━━ Data in this exercise ━━

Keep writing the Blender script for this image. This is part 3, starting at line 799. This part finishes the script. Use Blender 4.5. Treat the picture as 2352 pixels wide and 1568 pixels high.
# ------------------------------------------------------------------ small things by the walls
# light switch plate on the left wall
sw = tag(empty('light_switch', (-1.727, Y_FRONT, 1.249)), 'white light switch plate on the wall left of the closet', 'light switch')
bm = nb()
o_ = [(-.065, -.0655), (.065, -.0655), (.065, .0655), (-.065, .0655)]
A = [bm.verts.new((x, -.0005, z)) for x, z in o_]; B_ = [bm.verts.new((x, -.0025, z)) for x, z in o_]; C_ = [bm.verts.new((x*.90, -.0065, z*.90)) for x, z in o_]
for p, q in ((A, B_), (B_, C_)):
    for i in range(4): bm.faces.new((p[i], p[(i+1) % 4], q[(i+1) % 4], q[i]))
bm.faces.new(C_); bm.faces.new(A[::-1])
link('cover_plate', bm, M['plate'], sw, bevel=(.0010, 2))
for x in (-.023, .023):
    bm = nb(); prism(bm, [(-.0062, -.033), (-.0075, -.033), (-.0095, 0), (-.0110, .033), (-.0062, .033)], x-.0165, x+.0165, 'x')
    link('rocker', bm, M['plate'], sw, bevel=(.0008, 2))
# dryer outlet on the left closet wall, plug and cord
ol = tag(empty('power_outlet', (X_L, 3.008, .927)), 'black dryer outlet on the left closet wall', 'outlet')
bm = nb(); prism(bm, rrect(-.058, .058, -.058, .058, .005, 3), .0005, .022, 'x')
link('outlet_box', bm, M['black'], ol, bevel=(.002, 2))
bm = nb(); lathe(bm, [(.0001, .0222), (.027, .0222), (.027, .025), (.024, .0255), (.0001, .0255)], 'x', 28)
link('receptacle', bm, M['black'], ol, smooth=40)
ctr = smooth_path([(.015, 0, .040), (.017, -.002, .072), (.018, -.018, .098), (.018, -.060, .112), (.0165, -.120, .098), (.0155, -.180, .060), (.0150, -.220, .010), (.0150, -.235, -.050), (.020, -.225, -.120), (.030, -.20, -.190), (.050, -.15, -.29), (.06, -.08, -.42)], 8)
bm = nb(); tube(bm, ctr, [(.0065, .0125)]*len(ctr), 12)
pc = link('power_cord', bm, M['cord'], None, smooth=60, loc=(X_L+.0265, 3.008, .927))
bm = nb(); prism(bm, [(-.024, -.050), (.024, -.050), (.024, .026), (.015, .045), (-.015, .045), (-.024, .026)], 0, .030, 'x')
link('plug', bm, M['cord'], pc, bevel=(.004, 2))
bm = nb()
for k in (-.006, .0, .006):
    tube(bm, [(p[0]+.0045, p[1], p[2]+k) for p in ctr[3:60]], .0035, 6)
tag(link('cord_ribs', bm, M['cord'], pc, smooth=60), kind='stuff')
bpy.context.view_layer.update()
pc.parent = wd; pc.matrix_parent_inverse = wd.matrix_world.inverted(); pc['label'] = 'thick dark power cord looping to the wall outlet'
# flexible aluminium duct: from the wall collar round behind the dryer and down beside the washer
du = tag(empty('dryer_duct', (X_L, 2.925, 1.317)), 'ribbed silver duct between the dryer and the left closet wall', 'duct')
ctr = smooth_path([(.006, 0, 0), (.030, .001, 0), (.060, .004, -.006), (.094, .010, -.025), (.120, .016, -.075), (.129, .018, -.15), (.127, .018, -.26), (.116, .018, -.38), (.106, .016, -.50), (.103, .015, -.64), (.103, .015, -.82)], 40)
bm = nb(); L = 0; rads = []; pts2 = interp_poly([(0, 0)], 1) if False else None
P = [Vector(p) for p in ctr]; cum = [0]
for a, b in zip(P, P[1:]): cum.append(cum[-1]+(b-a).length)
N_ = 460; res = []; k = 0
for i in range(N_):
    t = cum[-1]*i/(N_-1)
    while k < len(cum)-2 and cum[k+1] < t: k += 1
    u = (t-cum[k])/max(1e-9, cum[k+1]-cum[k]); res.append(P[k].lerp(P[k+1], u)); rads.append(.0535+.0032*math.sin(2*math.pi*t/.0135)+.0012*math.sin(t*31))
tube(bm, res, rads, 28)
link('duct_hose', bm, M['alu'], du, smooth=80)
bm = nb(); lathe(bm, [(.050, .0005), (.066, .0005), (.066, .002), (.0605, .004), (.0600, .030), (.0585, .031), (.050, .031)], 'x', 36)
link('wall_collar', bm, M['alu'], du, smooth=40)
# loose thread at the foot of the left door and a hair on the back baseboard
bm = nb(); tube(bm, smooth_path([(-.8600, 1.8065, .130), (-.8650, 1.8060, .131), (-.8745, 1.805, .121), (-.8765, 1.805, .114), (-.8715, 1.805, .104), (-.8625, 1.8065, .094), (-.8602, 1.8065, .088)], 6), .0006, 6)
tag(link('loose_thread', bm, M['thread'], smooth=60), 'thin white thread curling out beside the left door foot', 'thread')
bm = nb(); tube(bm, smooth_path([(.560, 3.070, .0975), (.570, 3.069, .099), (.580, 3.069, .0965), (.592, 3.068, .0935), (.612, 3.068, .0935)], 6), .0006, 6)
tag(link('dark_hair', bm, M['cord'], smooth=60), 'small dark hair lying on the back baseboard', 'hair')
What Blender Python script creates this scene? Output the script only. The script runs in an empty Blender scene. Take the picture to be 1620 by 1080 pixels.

━━━

**Task statement:**
Extract each line of the listing above, copying it word for word.

**Solution:**
Keep writing the Blender script for this image. This is part 3, starting at line 799. This part finishes the script. Use Blender 4.5. Treat the picture as 2352 pixels wide and 1568 pixels high.
# ------------------------------------------------------------------ small things by the walls
# light switch plate on the left wall
sw = tag(empty('light_switch', (-1.727, Y_FRONT, 1.249)), 'white light switch plate on the wall left of the closet', 'light switch')
bm = nb()
o_ = [(-.065, -.0655), (.065, -.0655), (.065, .0655), (-.065, .0655)]
A = [bm.verts.new((x, -.0005, z)) for x, z in o_]; B_ = [bm.verts.new((x, -.0025, z)) for x, z in o_]; C_ = [bm.verts.new((x*.90, -.0065, z*.90)) for x, z in o_]
for p, q in ((A, B_), (B_, C_)):
    for i in range(4): bm.faces.new((p[i], p[(i+1) % 4], q[(i+1) % 4], q[i]))
bm.faces.new(C_); bm.faces.new(A[::-1])
link('cover_plate', bm, M['plate'], sw, bevel=(.0010, 2))
for x in (-.023, .023):
    bm = nb(); prism(bm, [(-.0062, -.033), (-.0075, -.033), (-.0095, 0), (-.0110, .033), (-.0062, .033)], x-.0165, x+.0165, 'x')
    link('rocker', bm, M['plate'], sw, bevel=(.0008, 2))
# dryer outlet on the left closet wall, plug and cord
ol = tag(empty('power_outlet', (X_L, 3.008, .927)), 'black dryer outlet on the left closet wall', 'outlet')
bm = nb(); prism(bm, rrect(-.058, .058, -.058, .058, .005, 3), .0005, .022, 'x')
link('outlet_box', bm, M['black'], ol, bevel=(.002, 2))
bm = nb(); lathe(bm, [(.0001, .0222), (.027, .0222), (.027, .025), (.024, .0255), (.0001, .0255)], 'x', 28)
link('receptacle', bm, M['black'], ol, smooth=40)
ctr = smooth_path([(.015, 0, .040), (.017, -.002, .072), (.018, -.018, .098), (.018, -.060, .112), (.0165, -.120, .098), (.0155, -.180, .060), (.0150, -.220, .010), (.0150, -.235, -.050), (.020, -.225, -.120), (.030, -.20, -.190), (.050, -.15, -.29), (.06, -.08, -.42)], 8)
bm = nb(); tube(bm, ctr, [(.0065, .0125)]*len(ctr), 12)
pc = link('power_cord', bm, M['cord'], None, smooth=60, loc=(X_L+.0265, 3.008, .927))
bm = nb(); prism(bm, [(-.024, -.050), (.024, -.050), (.024, .026), (.015, .045), (-.015, .045), (-.024, .026)], 0, .030, 'x')
link('plug', bm, M['cord'], pc, bevel=(.004, 2))
bm = nb()
for k in (-.006, .0, .006):
    tube(bm, [(p[0]+.0045, p[1], p[2]+k) for p in ctr[3:60]], .0035, 6)
tag(link('cord_ribs', bm, M['cord'], pc, smooth=60), kind='stuff')
bpy.context.view_layer.update()
pc.parent = wd; pc.matrix_parent_inverse = wd.matrix_world.inverted(); pc['label'] = 'thick dark power cord looping to the wall outlet'
# flexible aluminium duct: from the wall collar round behind the dryer and down beside the washer
du = tag(empty('dryer_duct', (X_L, 2.925, 1.317)), 'ribbed silver duct between the dryer and the left closet wall', 'duct')
ctr = smooth_path([(.006, 0, 0), (.030, .001, 0), (.060, .004, -.006), (.094, .010, -.025), (.120, .016, -.075), (.129, .018, -.15), (.127, .018, -.26), (.116, .018, -.38), (.106, .016, -.50), (.103, .015, -.64), (.103, .015, -.82)], 40)
bm = nb(); L = 0; rads = []; pts2 = interp_poly([(0, 0)], 1) if False else None
P = [Vector(p) for p in ctr]; cum = [0]
for a, b in zip(P, P[1:]): cum.append(cum[-1]+(b-a).length)
N_ = 460; res = []; k = 0
for i in range(N_):
    t = cum[-1]*i/(N_-1)
    while k < len(cum)-2 and cum[k+1] < t: k += 1
    u = (t-cum[k])/max(1e-9, cum[k+1]-cum[k]); res.append(P[k].lerp(P[k+1], u)); rads.append(.0535+.0032*math.sin(2*math.pi*t/.0135)+.0012*math.sin(t*31))
tube(bm, res, rads, 28)
link('duct_hose', bm, M['alu'], du, smooth=80)
bm = nb(); lathe(bm, [(.050, .0005), (.066, .0005), (.066, .002), (.0605, .004), (.0600, .030), (.0585, .031), (.050, .031)], 'x', 36)
link('wall_collar', bm, M['alu'], du, smooth=40)
# loose thread at the foot of the left door and a hair on the back baseboard
bm = nb(); tube(bm, smooth_path([(-.8600, 1.8065, .130), (-.8650, 1.8060, .131), (-.8745, 1.805, .121), (-.8765, 1.805, .114), (-.8715, 1.805, .104), (-.8625, 1.8065, .094), (-.8602, 1.8065, .088)], 6), .0006, 6)
tag(link('loose_thread', bm, M['thread'], smooth=60), 'thin white thread curling out beside the left door foot', 'thread')
bm = nb(); tube(bm, smooth_path([(.560, 3.070, .0975), (.570, 3.069, .099), (.580, 3.069, .0965), (.592, 3.068, .0935), (.612, 3.068, .0935)], 6), .0006, 6)
tag(link('dark_hair', bm, M['cord'], smooth=60), 'small dark hair lying on the back baseboard', 'hair')
What Blender Python script creates this scene? Output the script only. The script runs in an empty Blender scene. Take the picture to be 1620 by 1080 pixels.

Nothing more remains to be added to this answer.